WHAT YOU WILL DO: Only lines holding the word "script" should be copied from the material.

RECORDS SHOWN:

* * *

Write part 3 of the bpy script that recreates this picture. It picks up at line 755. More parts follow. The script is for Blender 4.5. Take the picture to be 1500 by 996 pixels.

* * *

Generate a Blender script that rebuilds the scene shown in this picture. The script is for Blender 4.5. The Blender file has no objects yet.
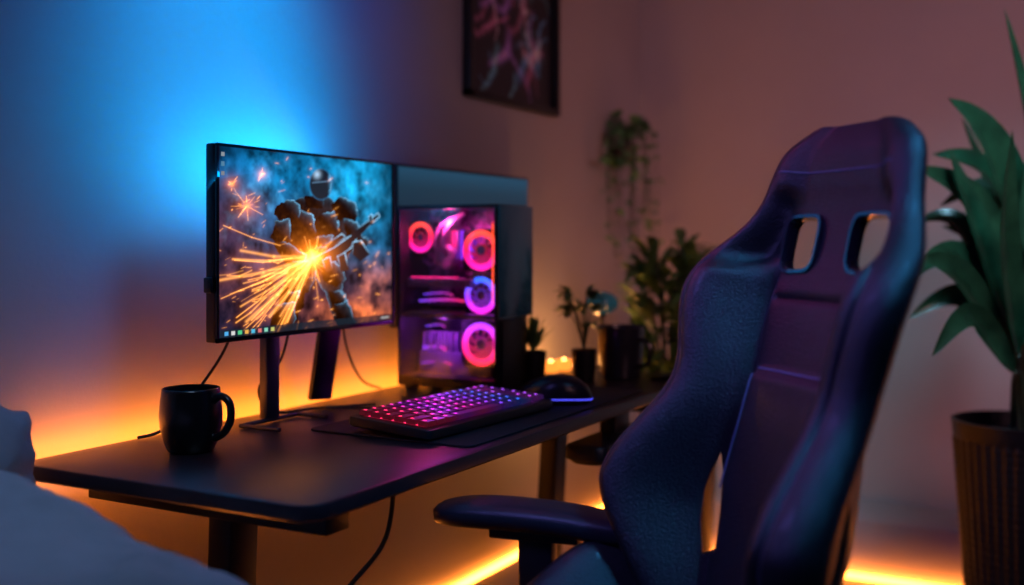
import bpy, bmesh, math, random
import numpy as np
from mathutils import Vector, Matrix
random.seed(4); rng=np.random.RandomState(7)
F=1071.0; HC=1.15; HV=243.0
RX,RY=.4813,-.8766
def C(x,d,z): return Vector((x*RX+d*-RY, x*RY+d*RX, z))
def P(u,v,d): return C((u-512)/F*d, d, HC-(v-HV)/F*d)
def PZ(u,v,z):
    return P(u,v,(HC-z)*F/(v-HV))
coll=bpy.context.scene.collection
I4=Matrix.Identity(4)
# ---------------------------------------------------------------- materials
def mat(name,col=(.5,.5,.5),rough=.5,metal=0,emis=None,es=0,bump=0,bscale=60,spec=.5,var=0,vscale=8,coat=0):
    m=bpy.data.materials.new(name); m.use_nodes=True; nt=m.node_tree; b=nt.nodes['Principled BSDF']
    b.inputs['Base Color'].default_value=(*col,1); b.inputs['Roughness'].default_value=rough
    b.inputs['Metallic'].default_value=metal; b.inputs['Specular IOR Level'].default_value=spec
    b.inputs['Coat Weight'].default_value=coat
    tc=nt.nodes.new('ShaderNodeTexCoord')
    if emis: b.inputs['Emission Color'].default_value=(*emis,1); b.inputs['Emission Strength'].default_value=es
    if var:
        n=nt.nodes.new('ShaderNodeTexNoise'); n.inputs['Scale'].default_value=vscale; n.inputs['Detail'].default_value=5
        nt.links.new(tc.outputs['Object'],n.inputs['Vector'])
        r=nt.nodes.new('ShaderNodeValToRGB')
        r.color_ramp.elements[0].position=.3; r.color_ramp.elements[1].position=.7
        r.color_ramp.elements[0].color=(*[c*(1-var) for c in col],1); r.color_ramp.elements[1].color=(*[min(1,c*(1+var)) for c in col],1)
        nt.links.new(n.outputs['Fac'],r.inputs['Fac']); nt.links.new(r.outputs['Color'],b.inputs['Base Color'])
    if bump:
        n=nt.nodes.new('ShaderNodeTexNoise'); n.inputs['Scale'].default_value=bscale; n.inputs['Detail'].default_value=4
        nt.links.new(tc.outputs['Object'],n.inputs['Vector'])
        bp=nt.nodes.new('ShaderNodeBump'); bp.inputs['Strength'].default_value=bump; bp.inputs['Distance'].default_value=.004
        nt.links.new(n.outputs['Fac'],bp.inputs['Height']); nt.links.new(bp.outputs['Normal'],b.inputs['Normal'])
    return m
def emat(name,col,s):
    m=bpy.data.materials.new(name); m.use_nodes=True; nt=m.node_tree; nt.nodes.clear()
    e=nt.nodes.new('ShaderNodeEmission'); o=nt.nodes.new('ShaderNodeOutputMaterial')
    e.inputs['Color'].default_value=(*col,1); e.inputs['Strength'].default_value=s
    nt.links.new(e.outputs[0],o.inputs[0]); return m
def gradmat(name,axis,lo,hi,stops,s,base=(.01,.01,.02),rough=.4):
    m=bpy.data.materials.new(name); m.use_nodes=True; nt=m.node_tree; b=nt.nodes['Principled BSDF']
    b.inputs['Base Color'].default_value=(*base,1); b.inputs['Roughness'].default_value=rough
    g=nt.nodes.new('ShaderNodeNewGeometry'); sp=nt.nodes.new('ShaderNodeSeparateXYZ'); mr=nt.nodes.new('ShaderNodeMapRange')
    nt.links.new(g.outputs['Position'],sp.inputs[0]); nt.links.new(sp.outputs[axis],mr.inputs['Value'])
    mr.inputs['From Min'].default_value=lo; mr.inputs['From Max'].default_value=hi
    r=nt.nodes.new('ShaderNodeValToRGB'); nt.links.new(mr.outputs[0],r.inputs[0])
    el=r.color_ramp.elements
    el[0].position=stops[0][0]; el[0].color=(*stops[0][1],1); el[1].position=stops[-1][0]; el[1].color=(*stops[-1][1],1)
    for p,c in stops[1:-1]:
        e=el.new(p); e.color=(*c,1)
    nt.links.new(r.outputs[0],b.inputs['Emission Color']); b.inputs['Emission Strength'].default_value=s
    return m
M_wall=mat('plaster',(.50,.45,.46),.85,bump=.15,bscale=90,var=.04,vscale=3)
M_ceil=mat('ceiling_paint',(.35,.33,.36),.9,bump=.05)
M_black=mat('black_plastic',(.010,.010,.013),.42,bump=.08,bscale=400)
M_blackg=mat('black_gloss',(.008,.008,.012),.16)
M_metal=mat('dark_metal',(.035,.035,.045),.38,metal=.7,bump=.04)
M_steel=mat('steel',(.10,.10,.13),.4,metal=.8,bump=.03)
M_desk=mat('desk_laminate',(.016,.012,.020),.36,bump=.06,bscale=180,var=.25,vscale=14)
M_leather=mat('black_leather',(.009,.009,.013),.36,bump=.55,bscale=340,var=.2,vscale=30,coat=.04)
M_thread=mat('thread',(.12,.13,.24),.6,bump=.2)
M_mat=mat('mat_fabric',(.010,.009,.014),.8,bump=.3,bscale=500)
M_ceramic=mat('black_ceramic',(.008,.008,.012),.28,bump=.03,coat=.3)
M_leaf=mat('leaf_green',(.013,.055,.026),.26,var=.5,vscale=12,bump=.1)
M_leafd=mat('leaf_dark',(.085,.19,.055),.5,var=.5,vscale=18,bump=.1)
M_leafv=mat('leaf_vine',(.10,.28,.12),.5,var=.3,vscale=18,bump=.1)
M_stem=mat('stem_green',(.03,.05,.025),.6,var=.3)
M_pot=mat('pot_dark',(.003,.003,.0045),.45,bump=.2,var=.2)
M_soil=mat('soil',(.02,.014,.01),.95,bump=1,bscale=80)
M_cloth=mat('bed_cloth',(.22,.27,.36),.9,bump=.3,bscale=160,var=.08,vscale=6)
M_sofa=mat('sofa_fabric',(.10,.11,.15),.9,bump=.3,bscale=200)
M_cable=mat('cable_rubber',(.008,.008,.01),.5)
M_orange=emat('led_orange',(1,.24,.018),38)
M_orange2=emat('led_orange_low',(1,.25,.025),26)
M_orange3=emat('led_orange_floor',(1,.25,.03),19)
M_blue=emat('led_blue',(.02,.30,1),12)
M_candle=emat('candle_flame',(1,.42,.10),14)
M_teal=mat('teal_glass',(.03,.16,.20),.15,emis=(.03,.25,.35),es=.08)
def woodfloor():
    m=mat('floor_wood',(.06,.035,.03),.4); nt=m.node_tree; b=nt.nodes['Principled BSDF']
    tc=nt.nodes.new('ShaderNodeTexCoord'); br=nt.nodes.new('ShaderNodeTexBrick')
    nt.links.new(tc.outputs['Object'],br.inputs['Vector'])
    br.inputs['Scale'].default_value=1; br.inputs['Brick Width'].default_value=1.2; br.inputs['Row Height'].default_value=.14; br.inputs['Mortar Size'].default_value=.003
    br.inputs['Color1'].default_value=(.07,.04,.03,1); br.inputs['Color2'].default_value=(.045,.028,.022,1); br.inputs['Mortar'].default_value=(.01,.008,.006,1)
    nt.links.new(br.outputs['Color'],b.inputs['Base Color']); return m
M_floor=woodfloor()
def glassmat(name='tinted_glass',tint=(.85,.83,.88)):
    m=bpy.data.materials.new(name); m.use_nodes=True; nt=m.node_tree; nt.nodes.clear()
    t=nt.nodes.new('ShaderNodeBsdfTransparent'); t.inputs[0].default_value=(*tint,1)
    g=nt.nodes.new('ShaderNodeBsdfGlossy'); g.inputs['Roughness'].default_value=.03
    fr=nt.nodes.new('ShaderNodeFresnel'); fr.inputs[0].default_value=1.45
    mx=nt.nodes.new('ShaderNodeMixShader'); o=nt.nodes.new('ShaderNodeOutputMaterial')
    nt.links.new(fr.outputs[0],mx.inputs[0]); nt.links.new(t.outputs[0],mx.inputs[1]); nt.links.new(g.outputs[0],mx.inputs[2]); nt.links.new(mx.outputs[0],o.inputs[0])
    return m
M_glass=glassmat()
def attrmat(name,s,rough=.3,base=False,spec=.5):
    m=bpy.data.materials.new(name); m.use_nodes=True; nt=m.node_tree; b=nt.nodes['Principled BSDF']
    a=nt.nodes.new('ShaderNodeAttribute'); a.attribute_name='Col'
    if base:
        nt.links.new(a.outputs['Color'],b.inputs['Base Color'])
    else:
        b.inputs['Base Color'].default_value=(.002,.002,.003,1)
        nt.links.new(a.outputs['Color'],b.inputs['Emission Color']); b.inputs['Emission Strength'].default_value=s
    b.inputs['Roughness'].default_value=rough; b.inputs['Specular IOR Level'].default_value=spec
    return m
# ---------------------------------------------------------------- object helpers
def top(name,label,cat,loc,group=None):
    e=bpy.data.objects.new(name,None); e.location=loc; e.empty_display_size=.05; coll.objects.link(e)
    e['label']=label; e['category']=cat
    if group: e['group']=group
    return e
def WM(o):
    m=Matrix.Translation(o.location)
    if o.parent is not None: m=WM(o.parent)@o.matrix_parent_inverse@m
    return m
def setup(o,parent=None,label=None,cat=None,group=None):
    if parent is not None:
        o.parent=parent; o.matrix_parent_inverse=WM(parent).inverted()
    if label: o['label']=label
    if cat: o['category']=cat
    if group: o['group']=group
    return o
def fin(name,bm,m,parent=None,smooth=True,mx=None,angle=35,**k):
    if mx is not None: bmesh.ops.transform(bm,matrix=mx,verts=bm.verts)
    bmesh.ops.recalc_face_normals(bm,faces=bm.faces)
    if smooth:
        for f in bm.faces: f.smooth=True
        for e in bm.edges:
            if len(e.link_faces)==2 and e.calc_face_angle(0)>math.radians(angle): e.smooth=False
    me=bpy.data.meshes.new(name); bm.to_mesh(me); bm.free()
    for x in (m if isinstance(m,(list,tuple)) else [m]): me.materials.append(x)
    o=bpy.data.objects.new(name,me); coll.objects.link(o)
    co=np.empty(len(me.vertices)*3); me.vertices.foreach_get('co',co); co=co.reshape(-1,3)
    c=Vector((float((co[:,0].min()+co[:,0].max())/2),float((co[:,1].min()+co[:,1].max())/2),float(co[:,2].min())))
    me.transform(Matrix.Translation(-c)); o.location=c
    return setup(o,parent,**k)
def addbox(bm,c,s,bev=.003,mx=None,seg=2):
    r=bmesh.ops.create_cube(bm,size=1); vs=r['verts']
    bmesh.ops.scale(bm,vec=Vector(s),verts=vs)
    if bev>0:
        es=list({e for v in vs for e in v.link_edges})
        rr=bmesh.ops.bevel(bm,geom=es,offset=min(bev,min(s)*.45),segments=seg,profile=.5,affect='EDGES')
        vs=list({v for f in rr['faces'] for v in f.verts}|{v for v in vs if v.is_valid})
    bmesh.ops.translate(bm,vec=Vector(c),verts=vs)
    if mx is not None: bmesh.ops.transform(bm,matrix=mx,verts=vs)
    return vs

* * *

RESULT OF THE EXERCISE:
Write part 3 of the bpy script that recreates this picture. It picks up at line 755. More parts follow. The script is for Blender 4.5. Take the picture to be 1500 by 996 pixels.
Generate a Blender script that rebuilds the scene shown in this picture. The script is for Blender 4.5. The Blender file has no objects yet.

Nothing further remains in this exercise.